We're talking in circles James so I'll just leave it with all my comments below. Even in the comments of the Cisco thread listed above the discussion of their solution vs. WebM - VP8/9 codec is lively.
WebM for IE is not an extension. I shouldn't have used that word. WebM for IE. It is simply an additional capability that allows IE to "open the window" and allow VP8/9 to pass through. It is not a decoding engine.
Regarding Apple, Cisco's blog openly discusses that right now it is only for the open source Firefox browswer so it will do you no more good than WebM would for Safari. And for the record, Firefox threw their support behind WebM two years ago and has been a major part of its open source evolution which is why Firefox has full support for it for over two years.

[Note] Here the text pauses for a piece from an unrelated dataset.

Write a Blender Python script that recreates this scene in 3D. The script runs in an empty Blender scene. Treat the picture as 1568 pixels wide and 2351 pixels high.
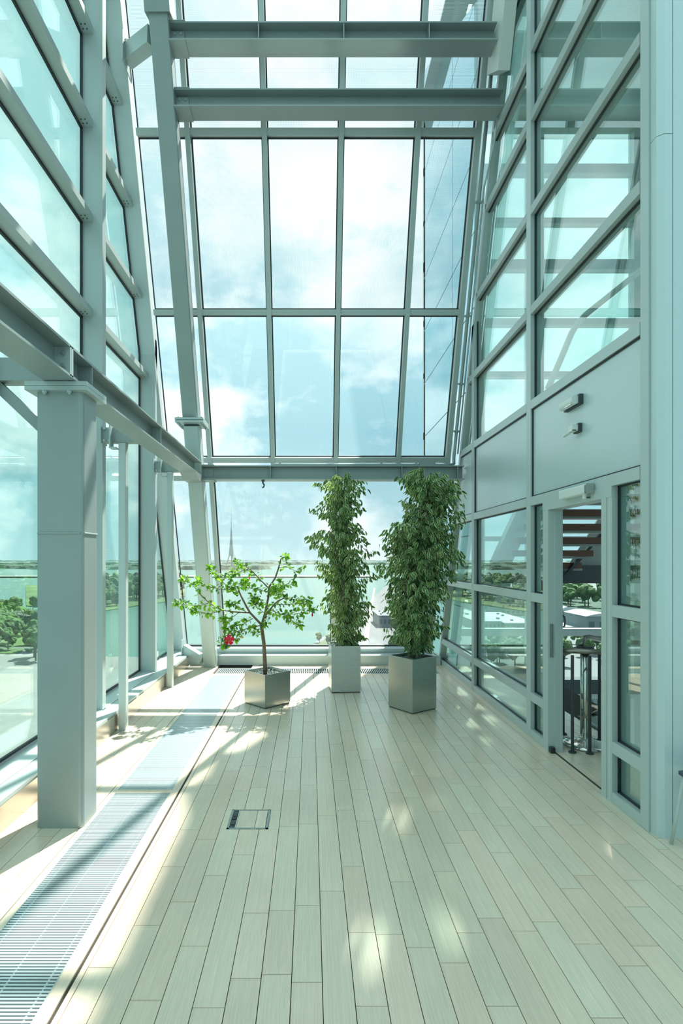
import bpy, bmesh, math, random
import numpy as np
from mathutils import Vector, Matrix, noise
random.seed(7); np.random.seed(7)
SC = bpy.context.scene
COL = SC.collection
V = Vector
# ---------------------------------------------------------------- camera
cam = bpy.data.cameras.new('camera'); camo = bpy.data.objects.new('camera', cam); COL.objects.link(camo)
camo.location = (0, 0, 1.75); camo.rotation_euler = (math.pi/2, 0, 0)
cam.sensor_fit = 'HORIZONTAL'; cam.sensor_width = 36; cam.lens = 36*1250/1568
cam.shift_x = 71/1568; cam.shift_y = 108.5/1568; cam.clip_start = .05; cam.clip_end = 20000
SC.camera = camo
SC.view_settings.view_transform = 'Standard'; SC.view_settings.look = 'None'
SC.view_settings.exposure = 0.80; SC.view_settings.gamma = 1.0; SC.view_settings.use_curve_mapping = False
SC.cycles.transparent_max_bounces = 40; SC.cycles.max_bounces = 10
SC.cycles.caustics_reflective = False; SC.cycles.caustics_refractive = False
SC.cycles.sample_clamp_indirect = 6
# ---------------------------------------------------------------- sky and sun
world = bpy.data.worlds.new('sky'); SC.world = world; world.use_nodes = True
nt = world.node_tree; nt.nodes.clear()
def N(t, typ, **kw):
    n = t.nodes.new(typ)
    for k, v in kw.items():
        if k[0] == 'i' and k[1:].isdigit(): n.inputs[int(k[1:])].default_value = v
        else: setattr(n, k, v)
    return n
L = nt.links.new
geo = N(nt, 'ShaderNodeTexCoord'); sep = N(nt, 'ShaderNodeSeparateXYZ'); L(geo.outputs['Generated'], sep.inputs[0])
grad = N(nt, 'ShaderNodeValToRGB'); L(sep.outputs['Z'], grad.inputs[0])
e = grad.color_ramp.elements
e[0].position = 0.0; e[0].color = (.52, .72, .77, 1)
e[1].position = 1.0; e[1].color = (.74, .88, .93, 1)
m_ = e.new(.22); m_.color = (.32, .57, .66, 1)
m2 = e.new(.55); m2.color = (.50, .73, .79, 1)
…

We are transcoding for the reasons I describe in my comments below. It allows dynamic resolution scaling which has huge benefit in optimizing for varying bandwidth connections.
And lastly, as I discuss below, Cisco's own PR person has acknowledged that commercial applications of their technology are still bound by the MPEG-LA royalty licensing once the distribution reaches greater than 100,000 installs with the limitless cap still requiring the $6,500,000 royalty license.
To me this whole thing sounds like Cisco's attempt to stay relevant in a web space that is rapidly trending towards open source, open standards, open licensing. I'd recommend reading all of the comments on that blog post as well. They are highly enlightening regarding the limitations of what they are doing.